I've discovered that the most important gardening tool is a pickax because the ground is full of stones.

I've watched typically quiet Slate Creek swell with snow melt and spring rains and rush past my house at near flood stage.  I've seen it join the Levisa River as it flows northwest (!) to Pikesville, KY across the riverbed access point where Brenda and I collected hundreds of polished sandstones that we used to build my garden walk.

I've logged many hours driving along the Appalachian Mountains on my way to historic Abingdon, VA, Johnson City, TN, Charlottesville, VA, or D.C.

I've eaten local strawberries sold by a very sweet, very talkative, 77-year old guy, who told me recently he had had a hard childhood.  Later in the season, he sets up his roadside stand to sell sweet corn, tomatoes -- and later still -- apples.  These seasonal purchases represent my modest effort to support local agriculture.

I've drunk bootleg moonshine delivered in a mason jar and tested by igniting a spoonful over a match flame to see if it burns blue -- a sign that it carries no harmful impurities.

I've seen annual motorcycle rallies that included a blessing of the bikes, loud music, pork bar-b-que, and acknowledgment of the sacrifice of local veterans in foreign wars.  So many bikers have zipped past my front fence for so many years during the "poker rally" that the dogs long ago gave up barking at them.

I watched demolition crews take the face off a mountain to create a site for one of a few three-story WalMart located in the U.S.  The folks in Grundy, including myself, welcomed this retailer.  It saved us a 45-minute drive to Richlands or Pikeville to do shopping.

I've attended many funerals and watched my friend's loved ones buried in family cemeteries perched on mountain sides where the headstones are positioned so the rainwater pouring off the mountain won't topple them forward. 

I've learned that they still drape lace over the open casket, perhaps forgetting that in the past it was meant to keep flies off the dead.  I've learned that the closest relatives still keep an exhausting, but loving, overnight vigil with the deceased from the time he or she enters the casket to the time the body is laid to rest. I've heard mournful mountain hymns sung at these funerals by local preachers along with joyful ones expressing a deep belief in the safety and peace of Heaven.

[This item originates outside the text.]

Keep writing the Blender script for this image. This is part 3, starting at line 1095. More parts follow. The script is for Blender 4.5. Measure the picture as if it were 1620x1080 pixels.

I've watched July 4th, Homecoming, and Christmas parades that halted ALL traffic through town and featured fire trucks and ambulances blaring their sirens, home made floats with their riders throwing hard candy to kids along the route, marching Boy Scouts, flag toting veterans, and beauty queens spanning the age of newborns to college-age sweethearts.

I've seen the peril to an economy that is reliant on the extractive industries of timber and coal.

I've heard the whistle of the train, loaded with coke, leaving the belching fires of the Jewel Smokeless coke plant.  

I've seen kudzu cover entire trees, houses, and a backhoe. I've watched -- in the bed of a truck parked on the main route through town -- a sapling grow into a 20-foot tree.  I've seen a poison ivy vine dominate the wall of neighbor's shuttered house.

I've eaten at a local diner that features traditional foods designed to feed large families on very limited incomes. Those local delicacies include chicken & dumplings, beans and cornbread (also known as soup beans), and sauerkraut and wienies. 

I've spent happy times with students, staff, and faculty at the Appalachian School of Law. This mission-driven school gives first generation college grads the opportunity to get a professional degree and then return to their rural communities to provide access to justice, leadership, and community service.

Something Different

I moved here to experience something different from the agricultural plains of the Midwest, where I grew up.

I moved from St. Louis to a town with 1,000 residents.  I moved from a diverse community -- measured by race, religion, and culture -- to a far more homogenous community, unless you count the confusing (to me) and numerous sects of Baptists -- Regular, Old Regular, Primitive, Evangelical, Southern, and Missionary. 

I moved from an overscheduled life to one centered on teaching, writing, students, friends, and hobbies.

And now, after this long respite, I am ready to try the big city again.  This time, in Doha with nearly 3 million people. No doubt, I'll adapt to that new place.  People will be there to help as people helped me here.